═══ Exercise material ═══
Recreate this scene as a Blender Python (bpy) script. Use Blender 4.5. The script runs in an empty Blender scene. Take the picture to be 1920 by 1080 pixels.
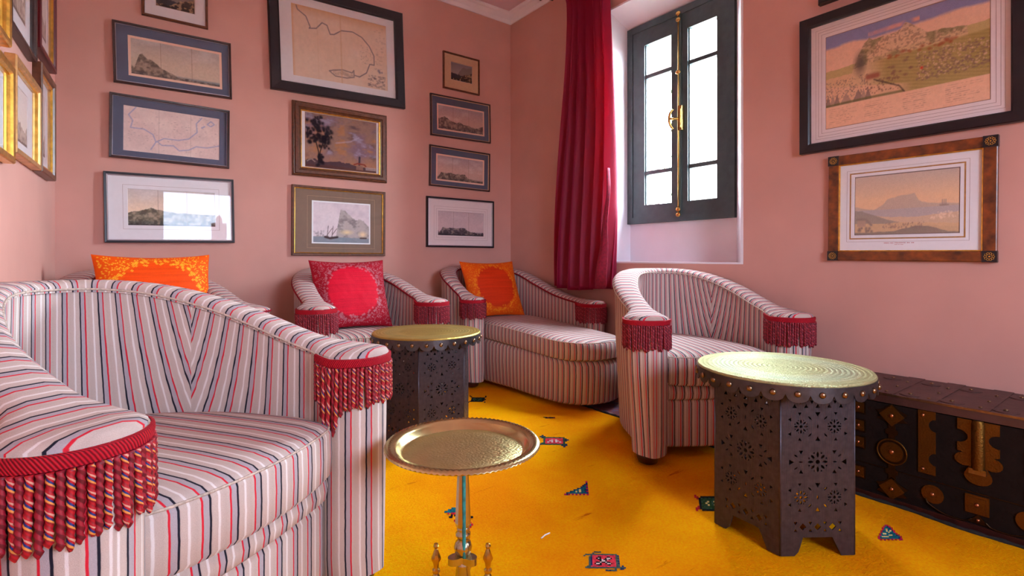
═══
═══ Exercise material ═══
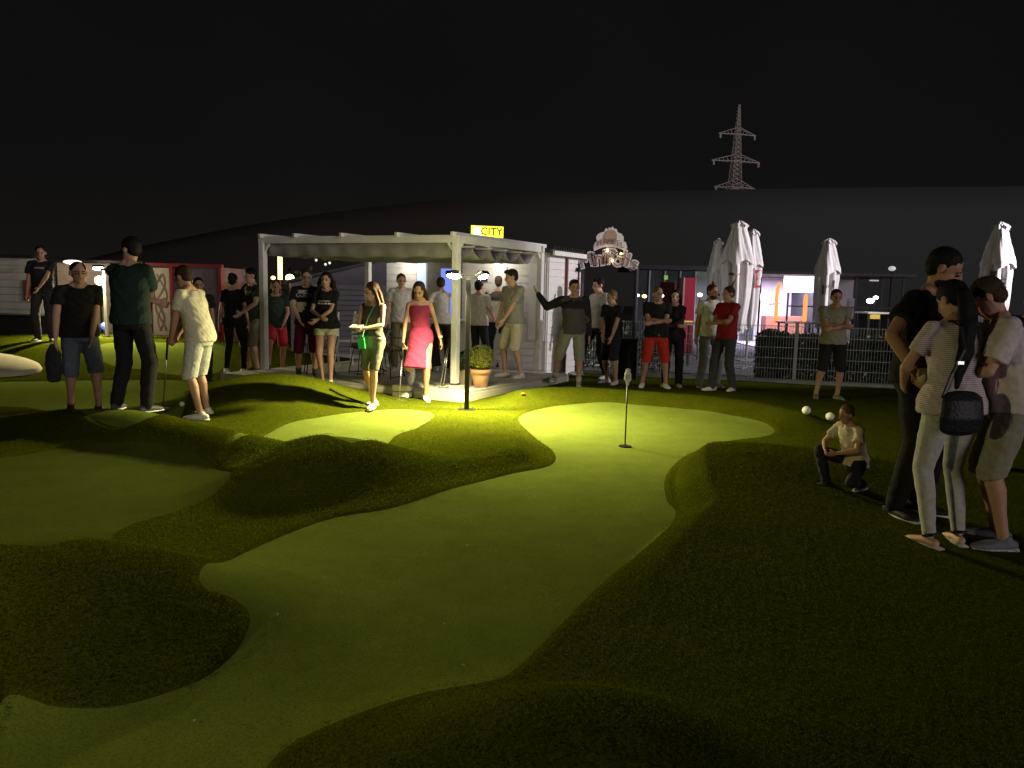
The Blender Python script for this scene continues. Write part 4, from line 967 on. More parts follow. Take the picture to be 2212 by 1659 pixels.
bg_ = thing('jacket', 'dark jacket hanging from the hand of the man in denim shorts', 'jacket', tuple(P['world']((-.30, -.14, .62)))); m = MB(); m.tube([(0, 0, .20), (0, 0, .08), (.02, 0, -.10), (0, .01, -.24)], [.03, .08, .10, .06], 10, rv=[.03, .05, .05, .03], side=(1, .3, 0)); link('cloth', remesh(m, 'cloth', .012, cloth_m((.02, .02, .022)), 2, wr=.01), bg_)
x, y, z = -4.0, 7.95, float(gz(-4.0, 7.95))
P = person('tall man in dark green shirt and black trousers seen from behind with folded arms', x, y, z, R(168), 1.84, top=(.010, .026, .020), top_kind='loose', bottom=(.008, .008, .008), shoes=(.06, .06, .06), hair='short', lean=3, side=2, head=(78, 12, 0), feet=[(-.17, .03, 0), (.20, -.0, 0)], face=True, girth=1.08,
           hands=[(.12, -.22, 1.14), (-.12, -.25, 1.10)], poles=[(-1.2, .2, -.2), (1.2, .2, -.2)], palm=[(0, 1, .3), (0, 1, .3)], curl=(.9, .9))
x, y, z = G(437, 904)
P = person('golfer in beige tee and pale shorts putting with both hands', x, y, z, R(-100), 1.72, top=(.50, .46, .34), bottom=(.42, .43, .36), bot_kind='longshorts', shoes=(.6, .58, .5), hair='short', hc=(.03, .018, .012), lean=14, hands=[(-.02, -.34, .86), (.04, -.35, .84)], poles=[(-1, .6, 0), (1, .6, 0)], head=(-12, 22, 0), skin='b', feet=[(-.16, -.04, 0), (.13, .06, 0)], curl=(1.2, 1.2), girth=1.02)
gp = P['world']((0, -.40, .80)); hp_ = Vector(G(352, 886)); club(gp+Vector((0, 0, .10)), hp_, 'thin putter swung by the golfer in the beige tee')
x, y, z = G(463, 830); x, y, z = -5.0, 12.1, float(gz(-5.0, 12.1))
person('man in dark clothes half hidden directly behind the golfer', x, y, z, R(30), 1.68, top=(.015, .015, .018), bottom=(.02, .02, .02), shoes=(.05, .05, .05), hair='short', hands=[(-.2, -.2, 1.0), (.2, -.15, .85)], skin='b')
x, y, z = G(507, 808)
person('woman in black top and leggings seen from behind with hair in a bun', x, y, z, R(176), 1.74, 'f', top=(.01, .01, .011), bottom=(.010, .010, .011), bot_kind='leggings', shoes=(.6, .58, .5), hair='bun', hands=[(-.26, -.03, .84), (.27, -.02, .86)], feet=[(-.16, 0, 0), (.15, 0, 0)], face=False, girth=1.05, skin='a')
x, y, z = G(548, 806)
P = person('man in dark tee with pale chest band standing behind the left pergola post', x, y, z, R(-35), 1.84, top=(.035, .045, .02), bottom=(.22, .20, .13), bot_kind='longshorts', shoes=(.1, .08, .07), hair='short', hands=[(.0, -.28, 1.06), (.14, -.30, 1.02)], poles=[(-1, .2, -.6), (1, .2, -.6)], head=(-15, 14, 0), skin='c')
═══
** Problem description **
In the records above, locate every line with the string "this" and copy it.

** Answer to the task **
Recreate this scene as a Blender Python (bpy) script. Use Blender 4.5. The script runs in an empty Blender scene. Take the picture to be 1920 by 1080 pixels.
The Blender Python script for this scene continues. Write part 4, from line 967 on. More parts follow. Take the picture to be 2212 by 1659 pixels.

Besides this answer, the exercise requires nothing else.